The exception might be when the focus is on a character who is moving from location to location and the story wants to generate a surprise. In this case, we might see the opposite happen: we’re tight on the character, and then widen the angle so we then know where they are. Often, in film or television, the character might relay an emotional state, e.g. shock. Then we widen for context – we’re prejudiced with expectation, and then the context to correlate to that expectation.

Again, it’s logical. It’s no different to you walking into a new location and taking things in. Think about if you stayed at a hotel. When you walked into your room, you wouldn’t know about the bathroom or the balcony. You’d only be privy to what you can see in that moment, and then get an overview as you explore. You wouldn’t know about what’s in the mini-bar until you opened the fridge. You wouldn’t know what the bed is like to sleep in until that night. You wouldn’t know about the view from the balcony until you stepped out onto the balcony.
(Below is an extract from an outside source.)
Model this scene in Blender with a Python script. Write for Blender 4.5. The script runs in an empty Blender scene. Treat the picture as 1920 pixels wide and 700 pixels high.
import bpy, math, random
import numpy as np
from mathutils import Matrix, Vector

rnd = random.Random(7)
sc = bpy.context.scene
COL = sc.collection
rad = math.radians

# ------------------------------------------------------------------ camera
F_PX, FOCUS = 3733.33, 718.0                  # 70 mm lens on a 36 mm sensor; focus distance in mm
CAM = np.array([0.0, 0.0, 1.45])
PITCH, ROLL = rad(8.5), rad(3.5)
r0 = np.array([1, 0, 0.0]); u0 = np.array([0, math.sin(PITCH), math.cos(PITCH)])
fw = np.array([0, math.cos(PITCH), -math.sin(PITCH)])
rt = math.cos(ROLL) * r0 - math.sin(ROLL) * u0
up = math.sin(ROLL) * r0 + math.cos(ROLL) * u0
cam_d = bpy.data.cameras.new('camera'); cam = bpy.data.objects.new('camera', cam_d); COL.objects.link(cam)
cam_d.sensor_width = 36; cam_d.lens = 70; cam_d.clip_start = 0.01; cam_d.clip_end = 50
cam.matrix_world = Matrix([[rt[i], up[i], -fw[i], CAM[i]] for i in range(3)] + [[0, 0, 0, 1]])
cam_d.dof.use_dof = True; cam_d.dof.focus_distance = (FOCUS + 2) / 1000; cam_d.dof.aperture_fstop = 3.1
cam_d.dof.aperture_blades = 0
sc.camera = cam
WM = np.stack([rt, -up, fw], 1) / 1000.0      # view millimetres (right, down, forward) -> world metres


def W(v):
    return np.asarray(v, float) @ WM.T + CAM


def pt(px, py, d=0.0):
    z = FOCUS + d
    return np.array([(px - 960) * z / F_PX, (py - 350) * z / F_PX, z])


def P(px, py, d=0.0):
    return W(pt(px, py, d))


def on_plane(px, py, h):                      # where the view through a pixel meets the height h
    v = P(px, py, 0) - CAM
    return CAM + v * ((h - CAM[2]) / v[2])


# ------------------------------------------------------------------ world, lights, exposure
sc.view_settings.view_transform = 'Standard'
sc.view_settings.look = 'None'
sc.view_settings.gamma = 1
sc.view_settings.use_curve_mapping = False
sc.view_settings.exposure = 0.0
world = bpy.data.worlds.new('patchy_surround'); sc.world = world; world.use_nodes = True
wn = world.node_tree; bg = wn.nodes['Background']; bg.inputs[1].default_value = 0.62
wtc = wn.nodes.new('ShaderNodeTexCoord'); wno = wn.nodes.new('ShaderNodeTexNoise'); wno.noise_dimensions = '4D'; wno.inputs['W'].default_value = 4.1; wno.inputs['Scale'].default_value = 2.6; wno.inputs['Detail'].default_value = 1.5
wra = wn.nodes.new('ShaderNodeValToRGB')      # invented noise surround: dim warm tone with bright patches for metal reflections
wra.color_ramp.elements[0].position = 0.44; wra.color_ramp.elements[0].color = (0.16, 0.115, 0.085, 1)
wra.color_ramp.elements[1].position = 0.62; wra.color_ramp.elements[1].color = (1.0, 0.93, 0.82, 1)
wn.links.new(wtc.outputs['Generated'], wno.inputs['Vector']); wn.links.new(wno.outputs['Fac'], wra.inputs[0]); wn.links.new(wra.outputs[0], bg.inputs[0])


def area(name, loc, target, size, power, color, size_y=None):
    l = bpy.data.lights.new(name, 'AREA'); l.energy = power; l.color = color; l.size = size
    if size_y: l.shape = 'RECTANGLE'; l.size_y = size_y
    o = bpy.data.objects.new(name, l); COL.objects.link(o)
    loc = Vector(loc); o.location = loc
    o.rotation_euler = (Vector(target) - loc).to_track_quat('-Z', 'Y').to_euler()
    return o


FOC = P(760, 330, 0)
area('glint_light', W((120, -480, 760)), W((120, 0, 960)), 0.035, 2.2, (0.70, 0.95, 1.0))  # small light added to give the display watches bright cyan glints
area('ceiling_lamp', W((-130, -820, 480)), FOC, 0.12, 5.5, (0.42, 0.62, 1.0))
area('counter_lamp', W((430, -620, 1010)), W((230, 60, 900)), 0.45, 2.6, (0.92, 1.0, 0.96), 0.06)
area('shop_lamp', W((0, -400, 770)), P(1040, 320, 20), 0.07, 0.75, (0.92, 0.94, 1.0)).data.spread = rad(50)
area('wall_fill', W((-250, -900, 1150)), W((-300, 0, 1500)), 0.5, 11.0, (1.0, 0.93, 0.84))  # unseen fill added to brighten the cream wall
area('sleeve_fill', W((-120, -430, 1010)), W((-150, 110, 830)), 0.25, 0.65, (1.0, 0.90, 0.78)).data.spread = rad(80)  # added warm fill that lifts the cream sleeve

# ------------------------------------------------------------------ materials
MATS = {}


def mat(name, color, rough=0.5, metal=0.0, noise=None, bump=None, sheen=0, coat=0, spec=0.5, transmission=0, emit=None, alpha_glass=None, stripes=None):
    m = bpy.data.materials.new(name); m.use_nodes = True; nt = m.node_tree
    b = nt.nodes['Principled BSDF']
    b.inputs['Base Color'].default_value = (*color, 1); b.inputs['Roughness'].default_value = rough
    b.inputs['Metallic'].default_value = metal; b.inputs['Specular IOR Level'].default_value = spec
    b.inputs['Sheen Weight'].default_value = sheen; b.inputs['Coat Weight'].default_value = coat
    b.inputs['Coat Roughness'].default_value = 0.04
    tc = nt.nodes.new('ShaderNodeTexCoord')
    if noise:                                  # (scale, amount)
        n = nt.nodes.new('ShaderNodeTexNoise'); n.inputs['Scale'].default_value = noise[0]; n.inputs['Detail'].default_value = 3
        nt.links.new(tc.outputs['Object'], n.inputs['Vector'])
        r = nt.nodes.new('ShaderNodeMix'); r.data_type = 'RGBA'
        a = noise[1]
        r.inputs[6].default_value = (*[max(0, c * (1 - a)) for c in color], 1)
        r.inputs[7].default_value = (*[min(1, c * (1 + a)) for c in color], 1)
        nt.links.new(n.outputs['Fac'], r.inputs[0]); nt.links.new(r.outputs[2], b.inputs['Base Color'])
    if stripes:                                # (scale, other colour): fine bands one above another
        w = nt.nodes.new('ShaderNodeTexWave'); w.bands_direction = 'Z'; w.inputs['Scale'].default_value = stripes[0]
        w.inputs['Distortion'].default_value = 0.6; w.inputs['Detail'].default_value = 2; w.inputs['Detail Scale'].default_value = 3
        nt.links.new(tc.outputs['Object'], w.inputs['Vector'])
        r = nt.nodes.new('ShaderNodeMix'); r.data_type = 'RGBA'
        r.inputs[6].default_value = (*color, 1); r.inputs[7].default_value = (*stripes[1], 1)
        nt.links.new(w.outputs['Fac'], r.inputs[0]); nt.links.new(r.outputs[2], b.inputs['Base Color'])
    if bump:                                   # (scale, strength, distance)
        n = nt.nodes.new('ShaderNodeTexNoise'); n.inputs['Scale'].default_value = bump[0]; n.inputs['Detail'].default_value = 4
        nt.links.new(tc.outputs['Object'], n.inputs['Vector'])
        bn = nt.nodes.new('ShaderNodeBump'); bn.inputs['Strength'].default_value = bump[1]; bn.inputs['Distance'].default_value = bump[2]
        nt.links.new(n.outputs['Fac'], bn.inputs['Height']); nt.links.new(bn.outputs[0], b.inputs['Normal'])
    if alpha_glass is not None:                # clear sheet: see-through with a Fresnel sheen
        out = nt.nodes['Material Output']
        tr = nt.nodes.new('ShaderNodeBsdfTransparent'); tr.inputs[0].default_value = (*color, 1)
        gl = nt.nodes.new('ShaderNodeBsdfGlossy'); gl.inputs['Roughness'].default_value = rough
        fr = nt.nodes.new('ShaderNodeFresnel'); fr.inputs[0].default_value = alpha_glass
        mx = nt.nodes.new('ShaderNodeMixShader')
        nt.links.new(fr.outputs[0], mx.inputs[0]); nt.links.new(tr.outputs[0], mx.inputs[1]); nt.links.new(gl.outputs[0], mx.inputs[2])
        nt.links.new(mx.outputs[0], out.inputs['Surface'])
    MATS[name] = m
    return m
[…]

This might all seem rudimentary, but lots of people don’t think about how a story unfolds around a character in terms of logical and causal structure. They often write instinctively, but those instincts haven’t been honed by (writing) experience, knowledge, and deliberation. There’s no shape to the spill. This makes it hard for the reader to follow when the viewpoint is jumping to accommodate the writer’s thoughts as they scatter haphazardly across the page.

This is where thinking cinematically helps. Don’t worry about the differences in form, i.e. a film can’t communicate senses such as touch or smell the way the book can, nor can it explore an inner monologue unless there’s a narrative voiceover. But think about the way the visuals incorporate the viewer into the story logically and progressively.

Writing any story is no different. Details should be logical. They should progress and build on a foundation. The reader is taken on a journey which they empathise with, and fit into, because it’s a course they understand unconsciously. There’s no need to question it. That’s one of the most important things in storytelling: the reader can question the characters’ choices and why they’ve made the decisions they have (a good story will often stimulate discussion), but they shouldn’t question why the narrative is skipping around. That loses them as readers.

When you’re writing, visualise the way your story progresses. Think cinematically the way you would shoot it if it was a film.

It will help immensely with narrative structure, and all the details that revolve around the unfolding story and the universe in which it takes place.